Task prompt: Reproduce all of the listing below without alteration.
━━━ Provided data
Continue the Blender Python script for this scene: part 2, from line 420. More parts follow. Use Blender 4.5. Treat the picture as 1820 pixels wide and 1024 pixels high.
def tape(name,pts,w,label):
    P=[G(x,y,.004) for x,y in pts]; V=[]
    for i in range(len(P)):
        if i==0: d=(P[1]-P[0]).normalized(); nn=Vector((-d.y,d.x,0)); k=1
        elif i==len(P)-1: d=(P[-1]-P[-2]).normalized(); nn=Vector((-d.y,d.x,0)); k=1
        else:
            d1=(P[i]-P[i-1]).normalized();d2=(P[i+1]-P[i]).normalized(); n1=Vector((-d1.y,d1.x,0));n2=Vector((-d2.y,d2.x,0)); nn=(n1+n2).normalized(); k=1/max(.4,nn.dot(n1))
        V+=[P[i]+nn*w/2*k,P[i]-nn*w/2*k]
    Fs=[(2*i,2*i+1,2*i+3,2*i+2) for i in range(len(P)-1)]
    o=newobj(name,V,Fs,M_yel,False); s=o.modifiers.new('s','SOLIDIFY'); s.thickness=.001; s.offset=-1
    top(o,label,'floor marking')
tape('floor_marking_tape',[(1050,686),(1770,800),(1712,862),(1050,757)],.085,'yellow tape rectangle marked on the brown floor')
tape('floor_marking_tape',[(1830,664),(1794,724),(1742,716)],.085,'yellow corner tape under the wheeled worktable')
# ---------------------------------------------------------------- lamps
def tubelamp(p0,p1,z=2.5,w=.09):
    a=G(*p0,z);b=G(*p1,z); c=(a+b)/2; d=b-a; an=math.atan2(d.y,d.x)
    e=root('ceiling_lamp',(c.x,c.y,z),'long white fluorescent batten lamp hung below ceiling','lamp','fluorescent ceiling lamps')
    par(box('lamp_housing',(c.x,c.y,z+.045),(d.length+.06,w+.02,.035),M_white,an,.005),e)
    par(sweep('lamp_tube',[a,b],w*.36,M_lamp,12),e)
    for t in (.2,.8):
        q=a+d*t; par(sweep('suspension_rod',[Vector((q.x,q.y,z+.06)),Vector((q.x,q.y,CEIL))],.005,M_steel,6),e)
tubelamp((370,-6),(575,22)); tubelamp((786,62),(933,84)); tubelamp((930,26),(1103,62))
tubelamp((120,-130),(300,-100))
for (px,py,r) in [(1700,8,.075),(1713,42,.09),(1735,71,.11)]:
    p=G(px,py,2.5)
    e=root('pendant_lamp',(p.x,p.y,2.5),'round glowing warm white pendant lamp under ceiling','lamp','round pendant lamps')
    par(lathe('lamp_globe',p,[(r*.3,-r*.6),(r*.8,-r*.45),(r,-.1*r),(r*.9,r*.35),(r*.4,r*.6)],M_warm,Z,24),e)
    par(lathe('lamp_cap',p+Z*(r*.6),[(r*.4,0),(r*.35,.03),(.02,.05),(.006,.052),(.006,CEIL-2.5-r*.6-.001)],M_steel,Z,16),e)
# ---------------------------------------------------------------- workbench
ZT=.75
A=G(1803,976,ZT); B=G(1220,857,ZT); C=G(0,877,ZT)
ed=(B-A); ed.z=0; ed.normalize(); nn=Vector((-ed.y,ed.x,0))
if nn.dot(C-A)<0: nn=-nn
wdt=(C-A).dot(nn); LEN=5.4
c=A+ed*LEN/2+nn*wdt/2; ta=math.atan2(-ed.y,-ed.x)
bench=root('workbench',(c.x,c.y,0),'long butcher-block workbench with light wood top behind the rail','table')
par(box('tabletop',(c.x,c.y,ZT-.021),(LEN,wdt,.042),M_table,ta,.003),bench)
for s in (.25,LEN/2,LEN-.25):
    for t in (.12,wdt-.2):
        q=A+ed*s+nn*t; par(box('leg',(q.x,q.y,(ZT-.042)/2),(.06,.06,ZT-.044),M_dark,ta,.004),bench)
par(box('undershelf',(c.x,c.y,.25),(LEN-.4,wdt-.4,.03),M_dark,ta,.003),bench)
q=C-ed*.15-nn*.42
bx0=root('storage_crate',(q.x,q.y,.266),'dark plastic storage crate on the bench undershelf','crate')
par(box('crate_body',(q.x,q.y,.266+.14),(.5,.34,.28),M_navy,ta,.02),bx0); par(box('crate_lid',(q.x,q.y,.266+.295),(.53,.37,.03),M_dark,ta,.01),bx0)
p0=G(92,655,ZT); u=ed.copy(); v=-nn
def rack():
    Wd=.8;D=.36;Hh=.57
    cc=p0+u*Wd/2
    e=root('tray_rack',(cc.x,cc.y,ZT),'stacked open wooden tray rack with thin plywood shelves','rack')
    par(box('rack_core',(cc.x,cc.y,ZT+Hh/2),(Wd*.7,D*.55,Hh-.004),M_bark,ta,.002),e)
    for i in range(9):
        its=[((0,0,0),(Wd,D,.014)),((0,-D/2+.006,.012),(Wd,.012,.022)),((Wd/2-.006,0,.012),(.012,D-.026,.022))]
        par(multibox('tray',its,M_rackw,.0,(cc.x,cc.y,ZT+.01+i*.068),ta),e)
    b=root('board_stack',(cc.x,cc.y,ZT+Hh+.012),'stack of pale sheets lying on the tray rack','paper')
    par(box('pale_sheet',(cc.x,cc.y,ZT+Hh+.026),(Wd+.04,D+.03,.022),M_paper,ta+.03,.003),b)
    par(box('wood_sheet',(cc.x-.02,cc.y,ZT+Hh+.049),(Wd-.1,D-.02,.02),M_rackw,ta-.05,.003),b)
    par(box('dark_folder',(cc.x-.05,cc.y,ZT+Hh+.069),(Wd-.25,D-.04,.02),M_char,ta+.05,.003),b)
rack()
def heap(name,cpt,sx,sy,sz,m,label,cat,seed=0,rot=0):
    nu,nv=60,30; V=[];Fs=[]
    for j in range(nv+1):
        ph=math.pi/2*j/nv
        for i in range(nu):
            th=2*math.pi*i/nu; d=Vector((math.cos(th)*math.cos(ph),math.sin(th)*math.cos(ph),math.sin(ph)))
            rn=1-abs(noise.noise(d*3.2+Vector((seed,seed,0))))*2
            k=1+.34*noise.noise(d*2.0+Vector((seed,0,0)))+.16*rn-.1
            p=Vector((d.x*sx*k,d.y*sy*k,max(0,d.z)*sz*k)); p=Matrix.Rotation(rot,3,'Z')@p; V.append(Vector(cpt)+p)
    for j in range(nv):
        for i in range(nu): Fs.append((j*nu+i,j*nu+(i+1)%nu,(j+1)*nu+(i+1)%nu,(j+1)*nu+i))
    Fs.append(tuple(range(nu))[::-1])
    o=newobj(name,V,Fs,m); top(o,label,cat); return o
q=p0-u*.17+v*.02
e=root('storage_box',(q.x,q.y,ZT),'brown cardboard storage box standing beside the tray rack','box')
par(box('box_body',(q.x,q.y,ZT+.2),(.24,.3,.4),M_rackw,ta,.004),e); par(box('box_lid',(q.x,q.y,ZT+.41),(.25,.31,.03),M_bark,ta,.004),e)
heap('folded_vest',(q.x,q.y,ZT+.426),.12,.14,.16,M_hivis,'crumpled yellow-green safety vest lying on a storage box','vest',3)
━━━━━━
Exercise solution:
Continue the Blender Python script for this scene: part 2, from line 420. More parts follow. Use Blender 4.5. Treat the picture as 1820 pixels wide and 1024 pixels high.
def tape(name,pts,w,label):
    P=[G(x,y,.004) for x,y in pts]; V=[]
    for i in range(len(P)):
        if i==0: d=(P[1]-P[0]).normalized(); nn=Vector((-d.y,d.x,0)); k=1
        elif i==len(P)-1: d=(P[-1]-P[-2]).normalized(); nn=Vector((-d.y,d.x,0)); k=1
        else:
            d1=(P[i]-P[i-1]).normalized();d2=(P[i+1]-P[i]).normalized(); n1=Vector((-d1.y,d1.x,0));n2=Vector((-d2.y,d2.x,0)); nn=(n1+n2).normalized(); k=1/max(.4,nn.dot(n1))
        V+=[P[i]+nn*w/2*k,P[i]-nn*w/2*k]
    Fs=[(2*i,2*i+1,2*i+3,2*i+2) for i in range(len(P)-1)]
    o=newobj(name,V,Fs,M_yel,False); s=o.modifiers.new('s','SOLIDIFY'); s.thickness=.001; s.offset=-1
    top(o,label,'floor marking')
tape('floor_marking_tape',[(1050,686),(1770,800),(1712,862),(1050,757)],.085,'yellow tape rectangle marked on the brown floor')
tape('floor_marking_tape',[(1830,664),(1794,724),(1742,716)],.085,'yellow corner tape under the wheeled worktable')
# ---------------------------------------------------------------- lamps
def tubelamp(p0,p1,z=2.5,w=.09):
    a=G(*p0,z);b=G(*p1,z); c=(a+b)/2; d=b-a; an=math.atan2(d.y,d.x)
    e=root('ceiling_lamp',(c.x,c.y,z),'long white fluorescent batten lamp hung below ceiling','lamp','fluorescent ceiling lamps')
    par(box('lamp_housing',(c.x,c.y,z+.045),(d.length+.06,w+.02,.035),M_white,an,.005),e)
    par(sweep('lamp_tube',[a,b],w*.36,M_lamp,12),e)
    for t in (.2,.8):
        q=a+d*t; par(sweep('suspension_rod',[Vector((q.x,q.y,z+.06)),Vector((q.x,q.y,CEIL))],.005,M_steel,6),e)
tubelamp((370,-6),(575,22)); tubelamp((786,62),(933,84)); tubelamp((930,26),(1103,62))
tubelamp((120,-130),(300,-100))
for (px,py,r) in [(1700,8,.075),(1713,42,.09),(1735,71,.11)]:
    p=G(px,py,2.5)
    e=root('pendant_lamp',(p.x,p.y,2.5),'round glowing warm white pendant lamp under ceiling','lamp','round pendant lamps')
    par(lathe('lamp_globe',p,[(r*.3,-r*.6),(r*.8,-r*.45),(r,-.1*r),(r*.9,r*.35),(r*.4,r*.6)],M_warm,Z,24),e)
    par(lathe('lamp_cap',p+Z*(r*.6),[(r*.4,0),(r*.35,.03),(.02,.05),(.006,.052),(.006,CEIL-2.5-r*.6-.001)],M_steel,Z,16),e)
# ---------------------------------------------------------------- workbench
ZT=.75
A=G(1803,976,ZT); B=G(1220,857,ZT); C=G(0,877,ZT)
ed=(B-A); ed.z=0; ed.normalize(); nn=Vector((-ed.y,ed.x,0))
if nn.dot(C-A)<0: nn=-nn
wdt=(C-A).dot(nn); LEN=5.4
c=A+ed*LEN/2+nn*wdt/2; ta=math.atan2(-ed.y,-ed.x)
bench=root('workbench',(c.x,c.y,0),'long butcher-block workbench with light wood top behind the rail','table')
par(box('tabletop',(c.x,c.y,ZT-.021),(LEN,wdt,.042),M_table,ta,.003),bench)
for s in (.25,LEN/2,LEN-.25):
    for t in (.12,wdt-.2):
        q=A+ed*s+nn*t; par(box('leg',(q.x,q.y,(ZT-.042)/2),(.06,.06,ZT-.044),M_dark,ta,.004),bench)
par(box('undershelf',(c.x,c.y,.25),(LEN-.4,wdt-.4,.03),M_dark,ta,.003),bench)
q=C-ed*.15-nn*.42
bx0=root('storage_crate',(q.x,q.y,.266),'dark plastic storage crate on the bench undershelf','crate')
par(box('crate_body',(q.x,q.y,.266+.14),(.5,.34,.28),M_navy,ta,.02),bx0); par(box('crate_lid',(q.x,q.y,.266+.295),(.53,.37,.03),M_dark,ta,.01),bx0)
p0=G(92,655,ZT); u=ed.copy(); v=-nn
def rack():
    Wd=.8;D=.36;Hh=.57
    cc=p0+u*Wd/2
    e=root('tray_rack',(cc.x,cc.y,ZT),'stacked open wooden tray rack with thin plywood shelves','rack')
    par(box('rack_core',(cc.x,cc.y,ZT+Hh/2),(Wd*.7,D*.55,Hh-.004),M_bark,ta,.002),e)
    for i in range(9):
        its=[((0,0,0),(Wd,D,.014)),((0,-D/2+.006,.012),(Wd,.012,.022)),((Wd/2-.006,0,.012),(.012,D-.026,.022))]
        par(multibox('tray',its,M_rackw,.0,(cc.x,cc.y,ZT+.01+i*.068),ta),e)
    b=root('board_stack',(cc.x,cc.y,ZT+Hh+.012),'stack of pale sheets lying on the tray rack','paper')
    par(box('pale_sheet',(cc.x,cc.y,ZT+Hh+.026),(Wd+.04,D+.03,.022),M_paper,ta+.03,.003),b)
    par(box('wood_sheet',(cc.x-.02,cc.y,ZT+Hh+.049),(Wd-.1,D-.02,.02),M_rackw,ta-.05,.003),b)
    par(box('dark_folder',(cc.x-.05,cc.y,ZT+Hh+.069),(Wd-.25,D-.04,.02),M_char,ta+.05,.003),b)
rack()
def heap(name,cpt,sx,sy,sz,m,label,cat,seed=0,rot=0):
    nu,nv=60,30; V=[];Fs=[]
    for j in range(nv+1):
        ph=math.pi/2*j/nv
        for i in range(nu):
            th=2*math.pi*i/nu; d=Vector((math.cos(th)*math.cos(ph),math.sin(th)*math.cos(ph),math.sin(ph)))
            rn=1-abs(noise.noise(d*3.2+Vector((seed,seed,0))))*2
            k=1+.34*noise.noise(d*2.0+Vector((seed,0,0)))+.16*rn-.1
            p=Vector((d.x*sx*k,d.y*sy*k,max(0,d.z)*sz*k)); p=Matrix.Rotation(rot,3,'Z')@p; V.append(Vector(cpt)+p)
    for j in range(nv):
        for i in range(nu): Fs.append((j*nu+i,j*nu+(i+1)%nu,(j+1)*nu+(i+1)%nu,(j+1)*nu+i))
    Fs.append(tuple(range(nu))[::-1])
    o=newobj(name,V,Fs,m); top(o,label,cat); return o
q=p0-u*.17+v*.02
e=root('storage_box',(q.x,q.y,ZT),'brown cardboard storage box standing beside the tray rack','box')
par(box('box_body',(q.x,q.y,ZT+.2),(.24,.3,.4),M_rackw,ta,.004),e); par(box('box_lid',(q.x,q.y,ZT+.41),(.25,.31,.03),M_bark,ta,.004),e)
heap('folded_vest',(q.x,q.y,ZT+.426),.12,.14,.16,M_hivis,'crumpled yellow-green safety vest lying on a storage box','vest',3)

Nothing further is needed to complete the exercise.